* **Task goal**: Extract all lines containing "picture".

--- Start of Information supplied ---

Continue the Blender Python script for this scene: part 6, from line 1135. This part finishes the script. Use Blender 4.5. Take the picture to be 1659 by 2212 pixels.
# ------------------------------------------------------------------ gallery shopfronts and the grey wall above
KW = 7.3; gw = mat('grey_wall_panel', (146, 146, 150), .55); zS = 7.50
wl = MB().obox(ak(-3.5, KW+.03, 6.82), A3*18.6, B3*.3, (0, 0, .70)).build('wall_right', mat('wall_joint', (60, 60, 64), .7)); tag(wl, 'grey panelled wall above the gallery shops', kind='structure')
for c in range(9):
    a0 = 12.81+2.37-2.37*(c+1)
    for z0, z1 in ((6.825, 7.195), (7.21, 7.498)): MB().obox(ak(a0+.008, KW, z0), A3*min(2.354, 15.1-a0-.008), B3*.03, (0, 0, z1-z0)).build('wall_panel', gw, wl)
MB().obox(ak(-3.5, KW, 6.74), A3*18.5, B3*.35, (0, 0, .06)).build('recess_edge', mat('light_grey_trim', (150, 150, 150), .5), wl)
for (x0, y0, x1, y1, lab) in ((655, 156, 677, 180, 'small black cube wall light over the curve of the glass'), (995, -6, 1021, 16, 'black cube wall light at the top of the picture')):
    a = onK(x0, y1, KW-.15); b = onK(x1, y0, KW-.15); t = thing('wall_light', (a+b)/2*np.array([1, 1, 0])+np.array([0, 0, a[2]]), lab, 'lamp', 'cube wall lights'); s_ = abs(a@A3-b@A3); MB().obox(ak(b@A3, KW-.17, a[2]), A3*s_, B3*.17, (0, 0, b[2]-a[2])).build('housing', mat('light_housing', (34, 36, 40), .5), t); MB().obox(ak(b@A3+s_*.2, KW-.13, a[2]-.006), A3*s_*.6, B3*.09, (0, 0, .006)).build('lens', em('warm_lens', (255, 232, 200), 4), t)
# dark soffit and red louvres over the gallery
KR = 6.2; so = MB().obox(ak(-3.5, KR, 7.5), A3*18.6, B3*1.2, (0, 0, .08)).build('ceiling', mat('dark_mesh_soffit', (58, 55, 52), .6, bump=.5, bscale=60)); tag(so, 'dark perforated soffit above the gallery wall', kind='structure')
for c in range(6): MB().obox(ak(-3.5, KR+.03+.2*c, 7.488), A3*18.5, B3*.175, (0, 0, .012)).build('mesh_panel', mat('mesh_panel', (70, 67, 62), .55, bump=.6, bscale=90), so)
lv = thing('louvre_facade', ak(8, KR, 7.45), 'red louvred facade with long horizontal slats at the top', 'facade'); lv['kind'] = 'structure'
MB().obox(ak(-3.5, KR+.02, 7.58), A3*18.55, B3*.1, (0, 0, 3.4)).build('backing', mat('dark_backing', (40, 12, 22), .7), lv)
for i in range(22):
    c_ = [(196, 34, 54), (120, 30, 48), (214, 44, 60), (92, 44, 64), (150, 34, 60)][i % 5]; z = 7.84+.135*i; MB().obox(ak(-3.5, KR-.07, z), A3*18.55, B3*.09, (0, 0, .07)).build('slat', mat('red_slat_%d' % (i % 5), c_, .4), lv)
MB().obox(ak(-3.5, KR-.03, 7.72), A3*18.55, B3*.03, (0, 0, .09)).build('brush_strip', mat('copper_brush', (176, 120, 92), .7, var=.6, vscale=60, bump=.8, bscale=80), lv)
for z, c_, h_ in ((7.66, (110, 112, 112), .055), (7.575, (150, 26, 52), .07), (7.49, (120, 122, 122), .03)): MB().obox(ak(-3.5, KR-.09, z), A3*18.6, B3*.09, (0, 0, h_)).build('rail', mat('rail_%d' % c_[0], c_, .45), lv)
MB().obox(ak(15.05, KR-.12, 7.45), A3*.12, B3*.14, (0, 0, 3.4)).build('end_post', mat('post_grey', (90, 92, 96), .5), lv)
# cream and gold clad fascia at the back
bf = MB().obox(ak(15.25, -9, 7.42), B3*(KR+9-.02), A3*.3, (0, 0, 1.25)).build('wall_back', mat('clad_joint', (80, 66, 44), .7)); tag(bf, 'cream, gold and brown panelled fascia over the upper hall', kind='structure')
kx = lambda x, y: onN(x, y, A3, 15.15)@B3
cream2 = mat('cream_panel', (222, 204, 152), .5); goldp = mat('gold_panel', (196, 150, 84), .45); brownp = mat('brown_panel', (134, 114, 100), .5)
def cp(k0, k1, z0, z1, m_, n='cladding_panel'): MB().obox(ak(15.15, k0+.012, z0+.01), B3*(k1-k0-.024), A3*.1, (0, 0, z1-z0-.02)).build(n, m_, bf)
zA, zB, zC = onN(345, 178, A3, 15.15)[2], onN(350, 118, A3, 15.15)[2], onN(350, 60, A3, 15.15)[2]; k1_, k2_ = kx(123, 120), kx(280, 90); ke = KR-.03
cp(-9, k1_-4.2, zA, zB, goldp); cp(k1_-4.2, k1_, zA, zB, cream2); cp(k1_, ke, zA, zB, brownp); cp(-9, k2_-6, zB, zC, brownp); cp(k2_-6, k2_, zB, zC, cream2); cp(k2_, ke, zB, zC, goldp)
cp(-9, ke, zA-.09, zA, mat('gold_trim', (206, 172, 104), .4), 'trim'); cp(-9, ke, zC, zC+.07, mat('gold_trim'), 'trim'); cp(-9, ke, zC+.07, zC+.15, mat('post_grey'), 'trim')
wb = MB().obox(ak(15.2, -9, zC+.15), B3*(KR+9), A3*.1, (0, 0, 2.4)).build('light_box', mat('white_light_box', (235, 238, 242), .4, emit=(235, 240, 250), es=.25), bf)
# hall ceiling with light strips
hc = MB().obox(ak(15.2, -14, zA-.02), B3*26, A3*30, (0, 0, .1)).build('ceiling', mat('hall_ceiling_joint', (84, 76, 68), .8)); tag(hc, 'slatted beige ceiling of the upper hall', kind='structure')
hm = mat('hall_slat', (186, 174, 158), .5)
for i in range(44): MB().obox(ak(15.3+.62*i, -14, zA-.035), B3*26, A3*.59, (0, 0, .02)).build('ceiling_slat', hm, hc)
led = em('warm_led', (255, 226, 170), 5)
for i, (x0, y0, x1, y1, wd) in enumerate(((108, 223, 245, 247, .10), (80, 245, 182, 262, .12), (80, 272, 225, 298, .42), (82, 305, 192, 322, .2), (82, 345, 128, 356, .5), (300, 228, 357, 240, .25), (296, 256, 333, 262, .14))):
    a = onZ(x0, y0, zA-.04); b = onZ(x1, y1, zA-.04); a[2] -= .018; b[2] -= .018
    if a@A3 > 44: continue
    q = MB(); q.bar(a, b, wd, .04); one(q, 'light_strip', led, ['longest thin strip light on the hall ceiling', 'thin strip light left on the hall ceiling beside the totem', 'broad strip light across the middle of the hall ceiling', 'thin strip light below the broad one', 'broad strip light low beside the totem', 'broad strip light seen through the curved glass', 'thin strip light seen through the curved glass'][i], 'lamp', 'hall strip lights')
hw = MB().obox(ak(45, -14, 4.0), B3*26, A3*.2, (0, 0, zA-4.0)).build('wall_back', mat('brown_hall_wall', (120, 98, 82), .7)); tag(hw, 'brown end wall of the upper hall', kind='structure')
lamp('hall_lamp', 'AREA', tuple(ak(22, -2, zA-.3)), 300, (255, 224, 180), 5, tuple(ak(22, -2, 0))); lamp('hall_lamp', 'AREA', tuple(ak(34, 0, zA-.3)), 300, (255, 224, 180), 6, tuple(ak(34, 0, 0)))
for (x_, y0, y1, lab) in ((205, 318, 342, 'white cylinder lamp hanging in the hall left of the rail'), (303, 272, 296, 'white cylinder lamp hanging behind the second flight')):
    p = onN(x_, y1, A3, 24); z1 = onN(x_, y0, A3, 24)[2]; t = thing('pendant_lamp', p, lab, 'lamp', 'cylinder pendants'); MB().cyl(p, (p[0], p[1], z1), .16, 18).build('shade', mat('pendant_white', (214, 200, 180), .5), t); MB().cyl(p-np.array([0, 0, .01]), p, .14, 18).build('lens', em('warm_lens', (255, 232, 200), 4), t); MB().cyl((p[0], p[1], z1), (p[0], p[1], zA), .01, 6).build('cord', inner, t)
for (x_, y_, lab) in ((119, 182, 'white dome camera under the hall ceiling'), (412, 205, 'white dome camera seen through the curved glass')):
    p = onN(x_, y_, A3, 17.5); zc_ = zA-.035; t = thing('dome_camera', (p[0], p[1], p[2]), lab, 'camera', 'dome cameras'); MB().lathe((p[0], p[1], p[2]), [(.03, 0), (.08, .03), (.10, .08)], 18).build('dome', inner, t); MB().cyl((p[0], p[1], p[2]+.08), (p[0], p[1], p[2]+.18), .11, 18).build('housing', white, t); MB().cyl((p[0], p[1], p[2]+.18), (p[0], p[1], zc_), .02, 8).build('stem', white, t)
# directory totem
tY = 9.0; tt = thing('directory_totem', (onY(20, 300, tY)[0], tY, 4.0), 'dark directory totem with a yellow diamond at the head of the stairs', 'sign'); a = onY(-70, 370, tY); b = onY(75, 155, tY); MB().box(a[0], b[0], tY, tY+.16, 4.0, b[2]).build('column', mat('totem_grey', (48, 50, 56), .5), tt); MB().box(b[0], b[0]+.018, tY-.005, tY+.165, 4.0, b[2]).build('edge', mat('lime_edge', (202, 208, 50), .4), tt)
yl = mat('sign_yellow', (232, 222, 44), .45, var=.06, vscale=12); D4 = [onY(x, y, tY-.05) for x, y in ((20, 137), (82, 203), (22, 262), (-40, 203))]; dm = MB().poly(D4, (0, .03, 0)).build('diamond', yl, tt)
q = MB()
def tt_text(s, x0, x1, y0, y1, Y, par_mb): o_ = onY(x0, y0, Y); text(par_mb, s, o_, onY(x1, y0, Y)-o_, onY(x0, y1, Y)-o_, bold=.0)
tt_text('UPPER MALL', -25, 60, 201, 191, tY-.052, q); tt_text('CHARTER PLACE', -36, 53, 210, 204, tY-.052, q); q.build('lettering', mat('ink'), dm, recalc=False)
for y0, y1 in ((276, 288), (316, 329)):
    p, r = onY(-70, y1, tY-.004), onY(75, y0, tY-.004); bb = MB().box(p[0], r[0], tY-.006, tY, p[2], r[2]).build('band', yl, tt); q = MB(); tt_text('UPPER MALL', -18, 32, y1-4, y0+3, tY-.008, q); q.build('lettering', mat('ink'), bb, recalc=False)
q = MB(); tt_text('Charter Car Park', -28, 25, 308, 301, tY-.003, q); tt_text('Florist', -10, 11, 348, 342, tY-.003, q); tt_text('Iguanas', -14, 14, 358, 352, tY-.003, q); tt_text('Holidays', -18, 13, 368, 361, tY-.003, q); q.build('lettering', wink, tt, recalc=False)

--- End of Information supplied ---

* **The output**:
Continue the Blender Python script for this scene: part 6, from line 1135. This part finishes the script. Use Blender 4.5. Take the picture to be 1659 by 2212 pixels.
for (x0, y0, x1, y1, lab) in ((655, 156, 677, 180, 'small black cube wall light over the curve of the glass'), (995, -6, 1021, 16, 'black cube wall light at the top of the picture')):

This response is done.